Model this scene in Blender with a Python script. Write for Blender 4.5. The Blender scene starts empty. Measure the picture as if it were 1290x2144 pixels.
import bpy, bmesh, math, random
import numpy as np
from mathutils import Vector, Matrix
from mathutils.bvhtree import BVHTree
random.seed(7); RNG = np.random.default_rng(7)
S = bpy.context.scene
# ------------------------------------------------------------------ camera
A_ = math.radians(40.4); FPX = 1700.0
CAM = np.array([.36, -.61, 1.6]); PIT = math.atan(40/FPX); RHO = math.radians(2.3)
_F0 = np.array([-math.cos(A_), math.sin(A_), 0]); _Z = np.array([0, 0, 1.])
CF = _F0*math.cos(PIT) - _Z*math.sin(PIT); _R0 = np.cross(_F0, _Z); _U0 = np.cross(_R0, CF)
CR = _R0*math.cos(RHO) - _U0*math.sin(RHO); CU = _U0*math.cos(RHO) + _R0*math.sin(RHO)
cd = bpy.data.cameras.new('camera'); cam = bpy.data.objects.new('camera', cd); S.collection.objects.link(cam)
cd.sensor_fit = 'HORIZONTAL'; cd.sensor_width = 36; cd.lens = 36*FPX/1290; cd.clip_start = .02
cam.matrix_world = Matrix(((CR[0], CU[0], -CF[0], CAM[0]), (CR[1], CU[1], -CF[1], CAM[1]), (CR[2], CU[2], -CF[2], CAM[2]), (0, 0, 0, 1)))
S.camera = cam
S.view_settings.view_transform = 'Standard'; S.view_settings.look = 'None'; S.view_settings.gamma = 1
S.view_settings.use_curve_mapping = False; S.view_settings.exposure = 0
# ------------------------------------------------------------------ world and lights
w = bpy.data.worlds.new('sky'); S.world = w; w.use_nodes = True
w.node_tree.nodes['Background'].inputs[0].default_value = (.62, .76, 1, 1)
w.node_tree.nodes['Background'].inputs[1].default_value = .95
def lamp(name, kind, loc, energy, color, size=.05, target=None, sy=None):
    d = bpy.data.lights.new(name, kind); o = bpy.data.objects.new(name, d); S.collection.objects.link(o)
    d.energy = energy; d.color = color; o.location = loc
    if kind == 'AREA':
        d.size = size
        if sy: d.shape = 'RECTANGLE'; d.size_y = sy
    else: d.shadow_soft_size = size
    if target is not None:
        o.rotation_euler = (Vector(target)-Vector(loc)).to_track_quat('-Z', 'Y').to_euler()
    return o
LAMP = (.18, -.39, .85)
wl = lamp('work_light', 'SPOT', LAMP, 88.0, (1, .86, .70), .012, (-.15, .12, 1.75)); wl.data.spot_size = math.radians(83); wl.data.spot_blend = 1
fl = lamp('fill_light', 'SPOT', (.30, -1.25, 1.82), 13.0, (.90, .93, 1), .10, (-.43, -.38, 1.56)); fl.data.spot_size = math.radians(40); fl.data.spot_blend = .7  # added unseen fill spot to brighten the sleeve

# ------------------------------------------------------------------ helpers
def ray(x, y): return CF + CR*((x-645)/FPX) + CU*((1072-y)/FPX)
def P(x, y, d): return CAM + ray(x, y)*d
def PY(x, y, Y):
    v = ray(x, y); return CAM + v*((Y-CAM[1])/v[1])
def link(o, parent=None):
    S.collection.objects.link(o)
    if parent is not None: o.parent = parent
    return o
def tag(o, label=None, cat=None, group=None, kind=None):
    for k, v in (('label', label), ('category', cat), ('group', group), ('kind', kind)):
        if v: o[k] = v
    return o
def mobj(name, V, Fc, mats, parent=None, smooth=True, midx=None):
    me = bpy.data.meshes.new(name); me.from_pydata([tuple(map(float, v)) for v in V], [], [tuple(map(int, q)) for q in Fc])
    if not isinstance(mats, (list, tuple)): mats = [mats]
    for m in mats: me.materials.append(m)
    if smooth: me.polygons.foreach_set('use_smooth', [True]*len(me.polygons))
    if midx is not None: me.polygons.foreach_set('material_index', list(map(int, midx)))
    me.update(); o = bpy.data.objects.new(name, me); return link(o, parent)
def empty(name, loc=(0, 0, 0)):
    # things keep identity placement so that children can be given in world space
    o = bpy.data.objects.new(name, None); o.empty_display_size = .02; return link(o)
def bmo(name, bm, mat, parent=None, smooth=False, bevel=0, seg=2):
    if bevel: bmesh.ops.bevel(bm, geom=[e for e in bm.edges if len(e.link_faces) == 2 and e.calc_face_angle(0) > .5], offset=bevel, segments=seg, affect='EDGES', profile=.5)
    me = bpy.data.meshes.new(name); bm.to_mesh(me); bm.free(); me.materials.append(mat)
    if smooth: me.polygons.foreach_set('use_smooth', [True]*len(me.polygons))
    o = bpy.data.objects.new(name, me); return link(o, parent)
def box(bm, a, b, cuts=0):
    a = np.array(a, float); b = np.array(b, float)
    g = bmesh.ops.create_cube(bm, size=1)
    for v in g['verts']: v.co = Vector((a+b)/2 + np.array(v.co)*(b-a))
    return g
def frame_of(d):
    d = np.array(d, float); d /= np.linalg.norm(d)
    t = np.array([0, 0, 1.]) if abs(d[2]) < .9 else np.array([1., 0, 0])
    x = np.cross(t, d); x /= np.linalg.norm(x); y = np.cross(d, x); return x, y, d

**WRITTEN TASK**
Copy out the material word for word and line for line.

**PROBLEM SOLUTION**
Model this scene in Blender with a Python script. Write for Blender 4.5. The Blender scene starts empty. Measure the picture as if it were 1290x2144 pixels.
import bpy, bmesh, math, random
import numpy as np
from mathutils import Vector, Matrix
from mathutils.bvhtree import BVHTree
random.seed(7); RNG = np.random.default_rng(7)
S = bpy.context.scene
# ------------------------------------------------------------------ camera
A_ = math.radians(40.4); FPX = 1700.0
CAM = np.array([.36, -.61, 1.6]); PIT = math.atan(40/FPX); RHO = math.radians(2.3)
_F0 = np.array([-math.cos(A_), math.sin(A_), 0]); _Z = np.array([0, 0, 1.])
CF = _F0*math.cos(PIT) - _Z*math.sin(PIT); _R0 = np.cross(_F0, _Z); _U0 = np.cross(_R0, CF)
CR = _R0*math.cos(RHO) - _U0*math.sin(RHO); CU = _U0*math.cos(RHO) + _R0*math.sin(RHO)
cd = bpy.data.cameras.new('camera'); cam = bpy.data.objects.new('camera', cd); S.collection.objects.link(cam)
cd.sensor_fit = 'HORIZONTAL'; cd.sensor_width = 36; cd.lens = 36*FPX/1290; cd.clip_start = .02
cam.matrix_world = Matrix(((CR[0], CU[0], -CF[0], CAM[0]), (CR[1], CU[1], -CF[1], CAM[1]), (CR[2], CU[2], -CF[2], CAM[2]), (0, 0, 0, 1)))
S.camera = cam
S.view_settings.view_transform = 'Standard'; S.view_settings.look = 'None'; S.view_settings.gamma = 1
S.view_settings.use_curve_mapping = False; S.view_settings.exposure = 0
# ------------------------------------------------------------------ world and lights
w = bpy.data.worlds.new('sky'); S.world = w; w.use_nodes = True
w.node_tree.nodes['Background'].inputs[0].default_value = (.62, .76, 1, 1)
w.node_tree.nodes['Background'].inputs[1].default_value = .95
def lamp(name, kind, loc, energy, color, size=.05, target=None, sy=None):
    d = bpy.data.lights.new(name, kind); o = bpy.data.objects.new(name, d); S.collection.objects.link(o)
    d.energy = energy; d.color = color; o.location = loc
    if kind == 'AREA':
        d.size = size
        if sy: d.shape = 'RECTANGLE'; d.size_y = sy
    else: d.shadow_soft_size = size
    if target is not None:
        o.rotation_euler = (Vector(target)-Vector(loc)).to_track_quat('-Z', 'Y').to_euler()
    return o
LAMP = (.18, -.39, .85)
wl = lamp('work_light', 'SPOT', LAMP, 88.0, (1, .86, .70), .012, (-.15, .12, 1.75)); wl.data.spot_size = math.radians(83); wl.data.spot_blend = 1
fl = lamp('fill_light', 'SPOT', (.30, -1.25, 1.82), 13.0, (.90, .93, 1), .10, (-.43, -.38, 1.56)); fl.data.spot_size = math.radians(40); fl.data.spot_blend = .7  # added unseen fill spot to brighten the sleeve

# ------------------------------------------------------------------ helpers
def ray(x, y): return CF + CR*((x-645)/FPX) + CU*((1072-y)/FPX)
def P(x, y, d): return CAM + ray(x, y)*d
def PY(x, y, Y):
    v = ray(x, y); return CAM + v*((Y-CAM[1])/v[1])
def link(o, parent=None):
    S.collection.objects.link(o)
    if parent is not None: o.parent = parent
    return o
def tag(o, label=None, cat=None, group=None, kind=None):
    for k, v in (('label', label), ('category', cat), ('group', group), ('kind', kind)):
        if v: o[k] = v
    return o
def mobj(name, V, Fc, mats, parent=None, smooth=True, midx=None):
    me = bpy.data.meshes.new(name); me.from_pydata([tuple(map(float, v)) for v in V], [], [tuple(map(int, q)) for q in Fc])
    if not isinstance(mats, (list, tuple)): mats = [mats]
    for m in mats: me.materials.append(m)
    if smooth: me.polygons.foreach_set('use_smooth', [True]*len(me.polygons))
    if midx is not None: me.polygons.foreach_set('material_index', list(map(int, midx)))
    me.update(); o = bpy.data.objects.new(name, me); return link(o, parent)
def empty(name, loc=(0, 0, 0)):
    # things keep identity placement so that children can be given in world space
    o = bpy.data.objects.new(name, None); o.empty_display_size = .02; return link(o)
def bmo(name, bm, mat, parent=None, smooth=False, bevel=0, seg=2):
    if bevel: bmesh.ops.bevel(bm, geom=[e for e in bm.edges if len(e.link_faces) == 2 and e.calc_face_angle(0) > .5], offset=bevel, segments=seg, affect='EDGES', profile=.5)
    me = bpy.data.meshes.new(name); bm.to_mesh(me); bm.free(); me.materials.append(mat)
    if smooth: me.polygons.foreach_set('use_smooth', [True]*len(me.polygons))
    o = bpy.data.objects.new(name, me); return link(o, parent)
def box(bm, a, b, cuts=0):
    a = np.array(a, float); b = np.array(b, float)
    g = bmesh.ops.create_cube(bm, size=1)
    for v in g['verts']: v.co = Vector((a+b)/2 + np.array(v.co)*(b-a))
    return g
def frame_of(d):
    d = np.array(d, float); d /= np.linalg.norm(d)
    t = np.array([0, 0, 1.]) if abs(d[2]) < .9 else np.array([1., 0, 0])
    x = np.cross(t, d); x /= np.linalg.norm(x); y = np.cross(d, x); return x, y, d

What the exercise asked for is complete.